Treasury Issues Prevailing Wage & Apprenticeship Requirements Guidance

Treasury Issues Prevailing Wage and Apprenticeship Requirements Guidance

 

The U.S. Department of the Treasury and the Internal Revenue Service on November 29 announced the release of guidance providing taxpayers information on how to satisfy the prevailing wage and apprenticeship requirements to qualify for enhanced tax benefits under the Inflation Reduction Act’s clean energy provisions.

The publication of Notice 2022-61 and further guidance in the Federal Register – published on November 30, 2022 -- begins the 60-day period for these key labor provisions to take effect. In other words, these requirements will apply to qualifying facilities, projects, property, or equipment for which construction begins on or after January 30, 2023. Thus, in order to receive increased incentives, taxpayers must meet the prevailing wage and apprenticeship requirements for facilities where construction begins on or after January 30, 2023.

Prevailing Wage and Apprenticeship Requirements

The Inflation Reduction Act, which President Biden signed into law on August 16, 2022, introduced a new credit structure whereby many clean energy tax incentives are subject to a base rate and a “bonus multiplier” of 5X. To qualify for the bonus rate, projects must satisfy certain wage and apprenticeship requirements implemented to ensure both the payment of prevailing wages and that a certain percentage of total labor hours are performed by qualified apprentices.

Projects under 1MW or that begin construction within 60 days of the date when the Treasury publishes guidance regarding the wage and apprenticeship requirements are automatically eligible for the bonus credit.

The newly released guidance addresses the Inflation Reduction Act's two labor requirements — providing prevailing wages and employing a certain amount of registered apprentices — that taxpayers must meet for clean energy developments to qualify for the bonus rate.

Both the prevailing wage and apprenticeship requirements apply to the following tax incentives:

  • Advanced energy project credit
  • Alternative fuel refueling property credit
  • Credit for carbon oxide sequestration
  • Clean fuel production credit
  • Credit for the production of clean hydrogen
  • Energy-efficient commercial buildings deduction
  • Renewable energy production tax credit
  • Renewable energy property investment tax credit

The prevailing wages requirements also apply to the following tax incentives:

  • New zero-efficient home credit
  • Zero-emissions nuclear power production credit

New Guidance

The new guidance describes the process for identifying the applicable wage determination for a specific geographic area and job classification on the Department of Labor’s sam.gov website. If no prevailing wage determination is posted for a specific geographic area and/or job classification, the notice provides that taxpayers should contact the DOL’s Wage and Hour Division, which would then provide the taxpayer with the labor classifications and wage rates to use.

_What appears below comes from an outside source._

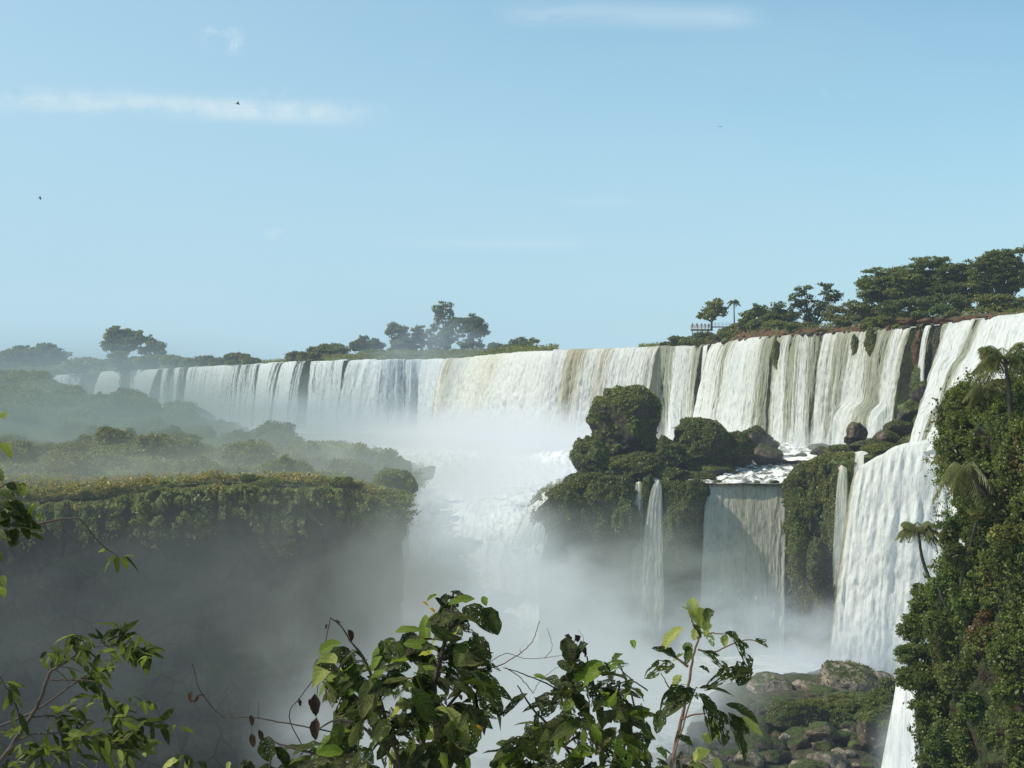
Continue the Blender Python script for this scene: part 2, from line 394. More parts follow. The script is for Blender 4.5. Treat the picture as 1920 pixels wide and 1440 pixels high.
def wall(name, top, zbot, mat, step=.8, vstep=.8, amp=2.2, seed=1, lean=.06, overhang=None, uvoff=0, f0=.09, label=None, lip_round=1.0):
    p, s = dense(top, step); n = outn(p)
    zb = np.broadcast_to(np.asarray(zbot, float), (len(p),)) if np.ndim(zbot) == 0 else np.interp(s, np.linspace(0, s[-1], len(zbot)), zbot)
    nv = int(max((p[:, 2]-zb).max()/vstep, 4)); vv = np.linspace(0, 1, nv)
    H = (p[:, 2]-zb)
    Z = p[:, 2][:, None]-H[:, None]*vv[None, :]
    S = s[:, None]+0*Z
    d = lean*(p[:, 2][:, None]-Z)
    d = d + amp*(fbm(S*f0, Z*f0*.55, 3.1, seed, 5)-.5)*2 + amp*.55*(billow(S*f0*3.5, Z*f0*.8, 1.7, seed+9, 3)-.5)
    ledge = np.round(Z/3.3+fbm(S*.05, Z*0, 0, seed+3, 2)*2)*3.3
    d = d + amp*.35*(_hash(ledge, ledge*0, ledge*0+1, seed)-.5)
    d *= np.clip(vv*nv/3., 0.15, 1)[None, :]
    g = np.empty((len(p), nv, 3)); g[:] = p[:, None, :]; g[:, :, 2] = Z; g += n[:, None, :]*d[:, :, None]
    return g, s
def add_wall(name, *a, kind='structure', parent=None, **k):
    mat = a[2]; g, s = wall(name, *a, **k)
    o = mk(name, g.reshape(-1, 3), grid_faces(g.shape[0], g.shape[1]), mat, parent)
    if kind: tag(o, kind=kind)
    return g, o

top = [lipP(px, back=2.0, dz=-.35) for px in _lx]
gU, _ = add_wall('upper_cliff', top, CZ-16., M['rock_wet'], step=1.1, vstep=.9, amp=1.3, seed=4, lean=.05)
# plateau river behind the lip, out to the horizon
front = dense(top, 6)[0]; nb = outn(front); V = []
for back in (0, 4, 12, 30, 80, 200, 500, 1500, 5000):
    q = front-nb*0; q = q+np.array([front[:, 0]*back/400, np.full(len(front), back*1.0), np.full(len(front), 0.)]).T
    V.append(q)
V = np.stack(V, 1); V[:, 2:, 2] = CZ+14.6
tag(mk('plateau_river', V.reshape(-1, 3), grid_faces(V.shape[0], V.shape[1]), M['pool']), kind='structure')
# gorge floor and lower river, one sheet to the horizon
xs = np.r_[-6000, -2500, -1000, np.linspace(-420, 260, 110), 1000, 2500, 6000]; ys = np.r_[-3000, -300, np.linspace(60, 700, 110), 2000, 8000]
X, Yg = np.meshgrid(xs, ys, indexing='ij'); Z = 1.2+1.4*(fbm(X*.12, Yg*.12, 0, 5, 4)-.5)
tag(mk('river', np.stack([X, Yg, Z], 2).reshape(-1, 3), grid_faces(len(xs), len(ys)), M['pool']), kind='structure')

def bank(name, pts, mat, start=4., rise=5., depth=70., seed=1):
    xs_ = np.linspace(pts[0][0], pts[-1][0], 160); py = np.interp(xs_, *zip(*pts)); rowsL = []
    for x, y in zip(xs_, py):
        f0 = lipP(x, back=start); Yt = f0[1]+rise; zt = CZ+(HY-y)/F*Yt; r_ = []
        for q in (0, .15, .35, .6, 1.): c_ = f0.copy(); c_[1] += rise*q; c_[0] += rise*q*c_[0]/c_[1]; c_[2] = CZ+14.4+(max(zt, CZ+14.45)-CZ-14.4)*q**.6; r_.append(c_)
        for q in (8, 25, depth): c_ = r_[4].copy(); c_[1] += q; c_[0] += q*c_[0]/c_[1]; c_[2] += .2; r_.append(c_)
        rowsL.append(r_)
    g = np.array(rowsL); n = fbm(g[:, :, 0]*.5, g[:, :, 1]*.5, g[:, :, 2]*.8, seed, 4)-.5; g[:, :, 2] += 1.4*n*np.array([0, .8, 1, 1, .8, .6, .3, 0])[None]; g[:, :, 1] += 1.5*n
    # finer rows
    k = np.linspace(0, 7, 36); g2 = np.stack([np.stack([np.interp(k, range(8), g[i, :, c_]) for c_ in range(3)], 1) for i in range(len(g))])
    g2[:, :, 2] += .5*(fbm(g2[:, :, 0]*1.2, g2[:, :, 1]*1.2, 0, seed+3, 3)-.5)
    tag(mk(name, g2.reshape(-1, 3), grid_faces(g2.shape[0], g2.shape[1]), mat), kind='structure'); return g2
gB1 = bank('river_bank', [(1180, 650), (1240, 647), (1270, 642), (1310, 634), (1345, 626), (1400, 619), (1500, 614), (1600, 606), (1680, 594), (1760, 590), (1850, 584), (1930, 578), (2150, 560)], M['rock_red'], 4.5, 5, seed=2)
gB2 = bank('middle_river_bank', [(500, 683), (545, 676), (600, 672), (700, 668), (800, 665), (900, 661), (980, 657), (1020, 656.5), (1035, 656.5)], M['ground'], 3, 4, seed=3)
gB3 = bank('far_river_bank', [(-300, 705), (60, 700), (200, 690), (300, 687), (420, 685), (500, 683)], M['ground'], 4, 5, seed=4)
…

For purposes of the apprenticeship requirements, the guidance provides specific information regarding the apprenticeship labor hour, ratio and participation requirements. The guidance also describes the good faith effort exception, whereby a taxpayer will be deemed to have satisfied the apprenticeship requirements with respect to a facility if the taxpayer has requested qualified apprentices from a registered apprenticeship program and the request has been denied or the program fails to respond the request within five business days.

The guidance also specifies the recordkeeping requirements taxpayers must comply with to substantiate that they paid workers a prevailing wage and satisfied the apprenticeship requirements.

Beginning of Construction Guidance

As mentioned above, taxpayers must meet the prevailing wage and apprenticeship requirements with respect to a facility to receive the increased credit or deduction amounts if construction of the facility begins on or after the date 60 days after the Treasury publishes guidance. Notice 2022-61 confirms the use of long-standing methods for establishing the date of the beginning of construction:

  • The physical work test (starting physical work of a significant nature); or
  • The 5% safe harbor (incurring 5% or more of the total cost of the facility).

For purposes of both tests, taxpayers must demonstrate either continuous construction or continuous efforts – the continuity requirement -- for the beginning of construction to be satisfied.